Below are records. Copy every line with "high" in it.

# SUPPLIED DATA start

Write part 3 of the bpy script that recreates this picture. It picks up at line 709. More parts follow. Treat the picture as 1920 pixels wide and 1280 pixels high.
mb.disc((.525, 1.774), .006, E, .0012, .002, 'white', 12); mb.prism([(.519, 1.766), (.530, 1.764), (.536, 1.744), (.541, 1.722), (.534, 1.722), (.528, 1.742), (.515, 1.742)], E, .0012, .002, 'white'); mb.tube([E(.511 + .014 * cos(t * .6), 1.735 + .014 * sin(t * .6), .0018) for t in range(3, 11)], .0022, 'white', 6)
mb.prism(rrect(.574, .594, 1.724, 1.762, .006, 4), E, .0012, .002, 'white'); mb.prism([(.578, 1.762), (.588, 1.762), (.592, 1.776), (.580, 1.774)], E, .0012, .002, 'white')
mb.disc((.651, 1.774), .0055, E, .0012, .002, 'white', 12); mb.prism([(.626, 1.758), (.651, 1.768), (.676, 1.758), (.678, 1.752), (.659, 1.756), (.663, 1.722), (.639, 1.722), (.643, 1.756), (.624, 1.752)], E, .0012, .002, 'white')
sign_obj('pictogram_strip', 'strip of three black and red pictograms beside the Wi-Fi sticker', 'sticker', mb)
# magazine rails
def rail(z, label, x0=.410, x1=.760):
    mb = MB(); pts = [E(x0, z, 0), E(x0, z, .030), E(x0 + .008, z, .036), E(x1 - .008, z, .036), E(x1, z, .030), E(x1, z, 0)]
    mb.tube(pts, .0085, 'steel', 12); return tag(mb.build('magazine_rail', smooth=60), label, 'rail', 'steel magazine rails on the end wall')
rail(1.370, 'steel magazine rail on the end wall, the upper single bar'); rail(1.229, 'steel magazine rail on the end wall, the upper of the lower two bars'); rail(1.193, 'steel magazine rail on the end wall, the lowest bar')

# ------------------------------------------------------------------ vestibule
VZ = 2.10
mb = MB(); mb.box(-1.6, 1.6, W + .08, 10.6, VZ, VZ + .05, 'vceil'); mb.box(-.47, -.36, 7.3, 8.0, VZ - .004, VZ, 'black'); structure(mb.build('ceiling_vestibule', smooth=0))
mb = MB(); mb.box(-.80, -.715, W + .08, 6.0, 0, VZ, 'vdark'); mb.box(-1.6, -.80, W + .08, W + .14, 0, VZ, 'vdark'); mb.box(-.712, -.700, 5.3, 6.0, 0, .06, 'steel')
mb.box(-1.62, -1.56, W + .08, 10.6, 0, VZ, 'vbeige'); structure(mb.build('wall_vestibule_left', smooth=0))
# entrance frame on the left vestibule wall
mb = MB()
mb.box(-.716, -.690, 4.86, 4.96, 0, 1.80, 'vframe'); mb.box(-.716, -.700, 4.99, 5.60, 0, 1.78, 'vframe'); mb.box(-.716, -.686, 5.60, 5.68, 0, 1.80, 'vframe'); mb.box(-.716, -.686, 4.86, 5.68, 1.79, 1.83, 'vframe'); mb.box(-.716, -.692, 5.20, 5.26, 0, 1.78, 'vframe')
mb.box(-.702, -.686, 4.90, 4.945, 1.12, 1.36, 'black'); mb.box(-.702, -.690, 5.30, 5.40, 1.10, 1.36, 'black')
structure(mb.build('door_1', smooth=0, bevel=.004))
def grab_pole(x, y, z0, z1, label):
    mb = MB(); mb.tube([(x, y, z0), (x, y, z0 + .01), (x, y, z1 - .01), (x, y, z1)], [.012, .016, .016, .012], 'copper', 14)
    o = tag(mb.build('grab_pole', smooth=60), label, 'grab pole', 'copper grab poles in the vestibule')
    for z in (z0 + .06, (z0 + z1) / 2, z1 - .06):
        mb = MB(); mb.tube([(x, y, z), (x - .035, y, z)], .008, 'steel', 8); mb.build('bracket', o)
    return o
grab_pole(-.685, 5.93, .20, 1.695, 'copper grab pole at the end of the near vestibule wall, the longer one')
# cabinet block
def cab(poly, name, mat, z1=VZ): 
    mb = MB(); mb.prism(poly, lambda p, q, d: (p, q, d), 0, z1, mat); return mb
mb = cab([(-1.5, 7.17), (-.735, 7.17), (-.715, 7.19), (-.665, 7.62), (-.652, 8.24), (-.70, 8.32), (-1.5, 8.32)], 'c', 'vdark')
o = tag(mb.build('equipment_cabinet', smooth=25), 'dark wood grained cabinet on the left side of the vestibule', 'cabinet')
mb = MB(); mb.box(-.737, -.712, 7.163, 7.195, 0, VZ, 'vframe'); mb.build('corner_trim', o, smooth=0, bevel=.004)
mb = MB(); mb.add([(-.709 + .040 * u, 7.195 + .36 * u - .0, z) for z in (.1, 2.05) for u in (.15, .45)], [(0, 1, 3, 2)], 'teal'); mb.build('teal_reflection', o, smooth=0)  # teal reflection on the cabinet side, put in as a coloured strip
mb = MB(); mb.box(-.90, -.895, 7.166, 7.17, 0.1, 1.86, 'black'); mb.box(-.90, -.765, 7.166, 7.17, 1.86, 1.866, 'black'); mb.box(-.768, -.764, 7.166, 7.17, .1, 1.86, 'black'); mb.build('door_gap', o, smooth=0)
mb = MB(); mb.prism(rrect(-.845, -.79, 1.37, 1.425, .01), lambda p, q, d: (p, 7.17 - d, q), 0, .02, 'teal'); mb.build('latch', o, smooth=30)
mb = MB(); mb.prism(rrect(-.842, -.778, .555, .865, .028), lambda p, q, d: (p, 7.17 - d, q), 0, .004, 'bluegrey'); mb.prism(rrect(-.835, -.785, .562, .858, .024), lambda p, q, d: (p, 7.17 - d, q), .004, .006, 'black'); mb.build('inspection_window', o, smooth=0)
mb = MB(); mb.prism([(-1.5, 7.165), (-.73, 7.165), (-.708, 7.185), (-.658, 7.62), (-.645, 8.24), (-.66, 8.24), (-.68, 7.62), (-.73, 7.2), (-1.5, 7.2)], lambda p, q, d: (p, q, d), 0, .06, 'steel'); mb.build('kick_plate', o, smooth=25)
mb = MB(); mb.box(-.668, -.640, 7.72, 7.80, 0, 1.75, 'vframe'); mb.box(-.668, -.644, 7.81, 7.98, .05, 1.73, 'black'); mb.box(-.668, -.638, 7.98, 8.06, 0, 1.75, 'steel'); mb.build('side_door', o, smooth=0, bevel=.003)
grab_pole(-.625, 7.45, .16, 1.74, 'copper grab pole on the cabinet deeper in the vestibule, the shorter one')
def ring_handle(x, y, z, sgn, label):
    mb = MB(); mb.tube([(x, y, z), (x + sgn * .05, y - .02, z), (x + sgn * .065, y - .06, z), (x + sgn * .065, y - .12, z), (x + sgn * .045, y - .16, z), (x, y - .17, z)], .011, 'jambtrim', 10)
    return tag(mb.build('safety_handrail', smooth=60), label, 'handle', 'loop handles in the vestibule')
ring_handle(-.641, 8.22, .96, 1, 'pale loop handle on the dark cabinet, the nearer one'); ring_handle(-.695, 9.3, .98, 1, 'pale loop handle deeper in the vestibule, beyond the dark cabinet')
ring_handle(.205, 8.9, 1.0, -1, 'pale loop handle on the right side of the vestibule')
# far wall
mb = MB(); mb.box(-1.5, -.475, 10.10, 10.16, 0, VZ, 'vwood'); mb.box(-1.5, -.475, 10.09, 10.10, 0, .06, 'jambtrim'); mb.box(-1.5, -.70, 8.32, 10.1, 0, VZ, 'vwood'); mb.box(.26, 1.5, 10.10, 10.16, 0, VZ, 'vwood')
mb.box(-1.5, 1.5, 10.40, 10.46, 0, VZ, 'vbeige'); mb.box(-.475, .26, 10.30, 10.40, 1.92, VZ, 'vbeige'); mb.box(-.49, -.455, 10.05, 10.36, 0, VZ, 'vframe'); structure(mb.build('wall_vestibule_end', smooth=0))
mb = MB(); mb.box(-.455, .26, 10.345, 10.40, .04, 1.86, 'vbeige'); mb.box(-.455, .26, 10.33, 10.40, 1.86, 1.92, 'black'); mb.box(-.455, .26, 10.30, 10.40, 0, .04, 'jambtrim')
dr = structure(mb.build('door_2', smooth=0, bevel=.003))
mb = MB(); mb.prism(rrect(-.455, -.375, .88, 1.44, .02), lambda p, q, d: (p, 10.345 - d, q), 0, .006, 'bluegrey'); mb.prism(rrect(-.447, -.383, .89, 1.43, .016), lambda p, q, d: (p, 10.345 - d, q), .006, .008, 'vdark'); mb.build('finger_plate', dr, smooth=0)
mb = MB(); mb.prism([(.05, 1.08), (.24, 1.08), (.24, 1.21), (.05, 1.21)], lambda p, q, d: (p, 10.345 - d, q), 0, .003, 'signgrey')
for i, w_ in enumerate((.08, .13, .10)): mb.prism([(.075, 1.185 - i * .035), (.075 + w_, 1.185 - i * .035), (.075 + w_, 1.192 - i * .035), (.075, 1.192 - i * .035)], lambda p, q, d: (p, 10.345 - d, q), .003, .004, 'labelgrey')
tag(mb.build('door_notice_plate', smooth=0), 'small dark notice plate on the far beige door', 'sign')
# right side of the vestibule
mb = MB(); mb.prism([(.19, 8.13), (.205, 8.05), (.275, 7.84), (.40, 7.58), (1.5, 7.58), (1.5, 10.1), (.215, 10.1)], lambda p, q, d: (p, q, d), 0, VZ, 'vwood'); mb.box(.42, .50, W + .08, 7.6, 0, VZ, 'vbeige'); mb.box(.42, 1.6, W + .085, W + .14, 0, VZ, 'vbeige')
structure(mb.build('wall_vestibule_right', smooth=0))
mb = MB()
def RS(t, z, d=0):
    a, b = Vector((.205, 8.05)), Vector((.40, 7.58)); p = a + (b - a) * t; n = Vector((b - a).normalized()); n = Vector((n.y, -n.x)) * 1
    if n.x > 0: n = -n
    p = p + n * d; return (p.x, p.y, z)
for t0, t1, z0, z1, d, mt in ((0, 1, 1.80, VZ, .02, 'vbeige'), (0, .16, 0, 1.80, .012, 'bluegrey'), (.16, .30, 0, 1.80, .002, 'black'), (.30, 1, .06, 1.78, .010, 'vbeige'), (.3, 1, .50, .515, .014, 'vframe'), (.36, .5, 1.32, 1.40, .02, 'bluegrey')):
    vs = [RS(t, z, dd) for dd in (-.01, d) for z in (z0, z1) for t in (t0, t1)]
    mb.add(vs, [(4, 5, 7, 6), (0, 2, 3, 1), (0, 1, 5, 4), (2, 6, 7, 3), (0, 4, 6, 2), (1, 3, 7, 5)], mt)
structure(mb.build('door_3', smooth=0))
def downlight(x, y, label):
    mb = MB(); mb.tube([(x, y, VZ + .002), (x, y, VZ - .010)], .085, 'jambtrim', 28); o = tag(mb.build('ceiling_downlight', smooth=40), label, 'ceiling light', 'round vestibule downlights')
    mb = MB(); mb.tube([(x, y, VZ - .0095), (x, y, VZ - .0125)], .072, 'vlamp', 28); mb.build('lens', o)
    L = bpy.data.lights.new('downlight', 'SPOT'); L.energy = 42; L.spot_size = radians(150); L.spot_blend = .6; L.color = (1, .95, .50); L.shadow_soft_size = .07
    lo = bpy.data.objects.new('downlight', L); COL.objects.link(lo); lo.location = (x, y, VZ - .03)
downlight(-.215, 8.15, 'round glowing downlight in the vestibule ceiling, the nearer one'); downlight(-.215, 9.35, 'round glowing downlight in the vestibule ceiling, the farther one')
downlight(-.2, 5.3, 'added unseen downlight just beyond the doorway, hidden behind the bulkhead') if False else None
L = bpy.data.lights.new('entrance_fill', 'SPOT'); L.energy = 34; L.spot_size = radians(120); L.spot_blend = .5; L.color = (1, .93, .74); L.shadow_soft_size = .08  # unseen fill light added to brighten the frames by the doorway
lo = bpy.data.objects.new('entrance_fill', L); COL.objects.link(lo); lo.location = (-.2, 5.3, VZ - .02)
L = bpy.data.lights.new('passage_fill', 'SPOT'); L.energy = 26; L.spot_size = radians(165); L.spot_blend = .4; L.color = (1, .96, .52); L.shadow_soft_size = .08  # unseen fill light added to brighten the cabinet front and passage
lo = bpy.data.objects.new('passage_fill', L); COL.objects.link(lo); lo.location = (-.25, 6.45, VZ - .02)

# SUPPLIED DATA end
# SUPPLIED DATA start

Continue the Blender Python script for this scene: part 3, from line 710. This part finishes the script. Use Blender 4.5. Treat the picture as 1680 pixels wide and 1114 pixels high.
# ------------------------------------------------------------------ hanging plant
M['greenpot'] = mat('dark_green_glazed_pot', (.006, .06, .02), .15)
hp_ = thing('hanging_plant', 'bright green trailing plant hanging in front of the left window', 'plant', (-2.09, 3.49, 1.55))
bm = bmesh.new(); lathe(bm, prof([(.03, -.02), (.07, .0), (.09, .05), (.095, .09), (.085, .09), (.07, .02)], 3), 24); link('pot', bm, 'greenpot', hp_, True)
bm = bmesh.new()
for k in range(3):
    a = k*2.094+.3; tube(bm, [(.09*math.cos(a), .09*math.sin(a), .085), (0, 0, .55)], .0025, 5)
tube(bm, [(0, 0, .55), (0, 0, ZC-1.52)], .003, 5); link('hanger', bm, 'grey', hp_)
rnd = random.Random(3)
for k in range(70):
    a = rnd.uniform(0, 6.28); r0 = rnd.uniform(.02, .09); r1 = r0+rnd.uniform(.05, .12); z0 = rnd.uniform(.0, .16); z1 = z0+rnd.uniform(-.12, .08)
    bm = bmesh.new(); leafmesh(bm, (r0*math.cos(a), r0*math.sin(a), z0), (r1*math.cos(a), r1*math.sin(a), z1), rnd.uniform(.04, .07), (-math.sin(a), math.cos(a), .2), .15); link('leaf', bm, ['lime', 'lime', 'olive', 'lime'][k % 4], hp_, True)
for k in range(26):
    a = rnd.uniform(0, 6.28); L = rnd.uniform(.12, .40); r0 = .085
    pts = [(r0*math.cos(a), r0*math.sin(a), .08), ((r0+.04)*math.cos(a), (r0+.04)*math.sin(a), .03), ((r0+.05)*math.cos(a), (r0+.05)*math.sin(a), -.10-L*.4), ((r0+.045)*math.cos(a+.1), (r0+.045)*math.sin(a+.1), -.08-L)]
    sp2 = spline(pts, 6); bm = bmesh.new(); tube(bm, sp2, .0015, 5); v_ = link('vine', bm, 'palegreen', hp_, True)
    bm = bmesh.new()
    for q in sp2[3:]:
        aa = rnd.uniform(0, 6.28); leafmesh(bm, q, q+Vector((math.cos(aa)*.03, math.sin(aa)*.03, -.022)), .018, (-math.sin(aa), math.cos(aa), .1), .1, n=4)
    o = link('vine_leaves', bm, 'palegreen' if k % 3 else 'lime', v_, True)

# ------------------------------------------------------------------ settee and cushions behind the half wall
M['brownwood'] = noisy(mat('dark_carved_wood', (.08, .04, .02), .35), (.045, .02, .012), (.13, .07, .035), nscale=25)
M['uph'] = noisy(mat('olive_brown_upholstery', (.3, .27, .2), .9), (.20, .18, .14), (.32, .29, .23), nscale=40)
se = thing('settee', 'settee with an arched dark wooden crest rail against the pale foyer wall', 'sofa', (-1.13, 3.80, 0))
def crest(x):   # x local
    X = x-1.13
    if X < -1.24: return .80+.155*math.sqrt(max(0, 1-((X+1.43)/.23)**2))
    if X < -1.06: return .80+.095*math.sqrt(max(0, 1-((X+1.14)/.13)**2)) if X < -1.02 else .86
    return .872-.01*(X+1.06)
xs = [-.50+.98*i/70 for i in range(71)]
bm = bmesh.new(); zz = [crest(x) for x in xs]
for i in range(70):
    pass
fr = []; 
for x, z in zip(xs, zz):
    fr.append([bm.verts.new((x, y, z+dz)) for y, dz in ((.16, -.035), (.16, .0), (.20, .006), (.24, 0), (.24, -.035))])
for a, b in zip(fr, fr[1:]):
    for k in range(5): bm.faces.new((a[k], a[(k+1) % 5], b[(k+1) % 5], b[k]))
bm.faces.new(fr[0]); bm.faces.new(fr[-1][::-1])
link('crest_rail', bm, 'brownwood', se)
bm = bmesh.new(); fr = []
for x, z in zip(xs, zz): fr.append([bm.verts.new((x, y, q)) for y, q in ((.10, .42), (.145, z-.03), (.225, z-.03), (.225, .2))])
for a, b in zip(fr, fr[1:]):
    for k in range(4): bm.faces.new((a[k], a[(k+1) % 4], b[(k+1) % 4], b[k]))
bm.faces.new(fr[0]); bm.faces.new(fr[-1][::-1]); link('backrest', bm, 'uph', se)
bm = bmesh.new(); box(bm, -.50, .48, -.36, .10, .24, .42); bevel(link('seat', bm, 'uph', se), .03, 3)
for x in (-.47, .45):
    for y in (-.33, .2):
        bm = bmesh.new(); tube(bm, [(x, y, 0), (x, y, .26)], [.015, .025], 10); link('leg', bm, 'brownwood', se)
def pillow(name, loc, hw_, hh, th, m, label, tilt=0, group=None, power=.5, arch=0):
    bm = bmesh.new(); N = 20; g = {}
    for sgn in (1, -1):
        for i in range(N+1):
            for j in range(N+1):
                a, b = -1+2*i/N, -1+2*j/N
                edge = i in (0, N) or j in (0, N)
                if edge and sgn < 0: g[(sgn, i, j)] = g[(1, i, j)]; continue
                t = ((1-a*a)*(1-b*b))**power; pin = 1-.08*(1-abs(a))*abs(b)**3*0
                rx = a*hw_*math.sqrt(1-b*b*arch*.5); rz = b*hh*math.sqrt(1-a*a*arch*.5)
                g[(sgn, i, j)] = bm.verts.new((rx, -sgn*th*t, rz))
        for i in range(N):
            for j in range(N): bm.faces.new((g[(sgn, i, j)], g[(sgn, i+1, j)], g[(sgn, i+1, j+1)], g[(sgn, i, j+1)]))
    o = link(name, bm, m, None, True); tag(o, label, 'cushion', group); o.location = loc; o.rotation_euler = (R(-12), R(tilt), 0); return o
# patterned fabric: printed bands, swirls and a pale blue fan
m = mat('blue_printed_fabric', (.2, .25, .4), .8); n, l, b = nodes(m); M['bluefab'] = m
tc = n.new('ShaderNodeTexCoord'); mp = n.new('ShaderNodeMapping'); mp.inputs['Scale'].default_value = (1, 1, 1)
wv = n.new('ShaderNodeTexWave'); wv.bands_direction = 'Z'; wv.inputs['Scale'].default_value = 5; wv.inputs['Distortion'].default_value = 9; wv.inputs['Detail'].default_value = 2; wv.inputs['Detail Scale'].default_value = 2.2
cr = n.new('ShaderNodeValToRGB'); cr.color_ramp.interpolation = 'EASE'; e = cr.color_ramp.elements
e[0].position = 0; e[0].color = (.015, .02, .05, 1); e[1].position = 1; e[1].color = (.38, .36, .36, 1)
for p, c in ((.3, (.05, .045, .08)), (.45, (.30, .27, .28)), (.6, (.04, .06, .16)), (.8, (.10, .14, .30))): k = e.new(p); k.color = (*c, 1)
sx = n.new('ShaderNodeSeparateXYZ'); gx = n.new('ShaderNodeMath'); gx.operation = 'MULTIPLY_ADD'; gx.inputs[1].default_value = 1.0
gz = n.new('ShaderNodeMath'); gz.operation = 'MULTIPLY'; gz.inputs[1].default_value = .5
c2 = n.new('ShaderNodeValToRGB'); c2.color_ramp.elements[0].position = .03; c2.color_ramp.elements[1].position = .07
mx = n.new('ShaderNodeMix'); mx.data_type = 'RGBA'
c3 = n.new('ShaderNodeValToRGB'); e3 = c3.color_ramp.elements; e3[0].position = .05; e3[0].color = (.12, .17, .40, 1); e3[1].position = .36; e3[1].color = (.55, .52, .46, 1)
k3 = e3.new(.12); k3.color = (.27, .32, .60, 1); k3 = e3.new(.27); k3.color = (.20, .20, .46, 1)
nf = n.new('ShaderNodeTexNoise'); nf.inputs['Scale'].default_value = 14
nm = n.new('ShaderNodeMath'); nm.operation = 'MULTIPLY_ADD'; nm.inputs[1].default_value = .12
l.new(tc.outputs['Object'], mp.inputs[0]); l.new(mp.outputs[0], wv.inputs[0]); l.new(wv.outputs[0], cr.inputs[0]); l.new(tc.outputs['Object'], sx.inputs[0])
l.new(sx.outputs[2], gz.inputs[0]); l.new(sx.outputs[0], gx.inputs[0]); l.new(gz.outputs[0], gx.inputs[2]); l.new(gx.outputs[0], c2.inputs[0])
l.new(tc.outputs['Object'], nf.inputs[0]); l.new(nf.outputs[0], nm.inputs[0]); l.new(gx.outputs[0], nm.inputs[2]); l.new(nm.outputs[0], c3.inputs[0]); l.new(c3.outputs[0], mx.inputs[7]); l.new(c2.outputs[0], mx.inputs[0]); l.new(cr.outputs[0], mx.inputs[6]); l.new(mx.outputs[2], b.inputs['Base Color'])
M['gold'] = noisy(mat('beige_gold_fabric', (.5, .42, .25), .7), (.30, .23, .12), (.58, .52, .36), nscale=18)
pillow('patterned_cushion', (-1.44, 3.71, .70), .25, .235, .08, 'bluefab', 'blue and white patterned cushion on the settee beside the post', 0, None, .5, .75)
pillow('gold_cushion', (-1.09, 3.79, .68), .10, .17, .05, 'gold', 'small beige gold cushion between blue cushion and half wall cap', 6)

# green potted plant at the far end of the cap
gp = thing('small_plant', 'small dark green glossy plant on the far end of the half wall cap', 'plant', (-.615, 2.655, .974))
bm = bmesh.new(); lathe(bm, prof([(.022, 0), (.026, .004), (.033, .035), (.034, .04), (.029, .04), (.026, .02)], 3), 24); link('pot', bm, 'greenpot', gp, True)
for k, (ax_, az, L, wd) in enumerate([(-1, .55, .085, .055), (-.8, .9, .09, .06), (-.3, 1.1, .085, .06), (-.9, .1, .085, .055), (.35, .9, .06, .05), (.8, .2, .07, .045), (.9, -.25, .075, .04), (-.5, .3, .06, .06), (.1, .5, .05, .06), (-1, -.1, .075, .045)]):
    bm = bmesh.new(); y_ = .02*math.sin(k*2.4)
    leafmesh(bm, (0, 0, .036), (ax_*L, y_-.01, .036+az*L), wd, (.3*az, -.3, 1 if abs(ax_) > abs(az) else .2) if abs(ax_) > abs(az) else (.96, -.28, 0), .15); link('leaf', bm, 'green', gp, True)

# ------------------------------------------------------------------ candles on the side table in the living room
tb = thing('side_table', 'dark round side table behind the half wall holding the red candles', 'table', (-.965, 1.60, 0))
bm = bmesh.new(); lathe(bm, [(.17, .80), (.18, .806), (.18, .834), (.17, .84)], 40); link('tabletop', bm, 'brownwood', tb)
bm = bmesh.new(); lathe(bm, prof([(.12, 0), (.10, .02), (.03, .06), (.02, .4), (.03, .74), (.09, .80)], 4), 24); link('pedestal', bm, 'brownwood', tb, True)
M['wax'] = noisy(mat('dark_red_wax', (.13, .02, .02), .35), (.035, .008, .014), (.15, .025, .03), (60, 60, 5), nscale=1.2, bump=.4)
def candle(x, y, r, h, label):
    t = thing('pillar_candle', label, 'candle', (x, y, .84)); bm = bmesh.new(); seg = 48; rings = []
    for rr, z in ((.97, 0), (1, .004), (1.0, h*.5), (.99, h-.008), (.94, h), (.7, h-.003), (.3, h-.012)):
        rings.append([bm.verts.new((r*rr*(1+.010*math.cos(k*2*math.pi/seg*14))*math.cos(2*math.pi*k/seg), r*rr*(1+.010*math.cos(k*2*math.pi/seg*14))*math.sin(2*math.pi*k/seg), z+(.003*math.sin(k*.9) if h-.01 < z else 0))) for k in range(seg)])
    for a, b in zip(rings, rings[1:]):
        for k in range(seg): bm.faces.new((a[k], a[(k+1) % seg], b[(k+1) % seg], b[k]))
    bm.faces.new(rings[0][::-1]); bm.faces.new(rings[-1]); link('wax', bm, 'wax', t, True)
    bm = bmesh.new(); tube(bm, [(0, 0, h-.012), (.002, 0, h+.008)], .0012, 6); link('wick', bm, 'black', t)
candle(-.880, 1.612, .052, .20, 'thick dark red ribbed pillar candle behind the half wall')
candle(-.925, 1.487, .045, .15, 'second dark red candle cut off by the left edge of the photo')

# SUPPLIED DATA end

#### FINAL RESULT
Write part 3 of the bpy script that recreates this picture. It picks up at line 709. More parts follow. Treat the picture as 1920 pixels wide and 1280 pixels high.
Continue the Blender Python script for this scene: part 3, from line 710. This part finishes the script. Use Blender 4.5. Treat the picture as 1680 pixels wide and 1114 pixels high.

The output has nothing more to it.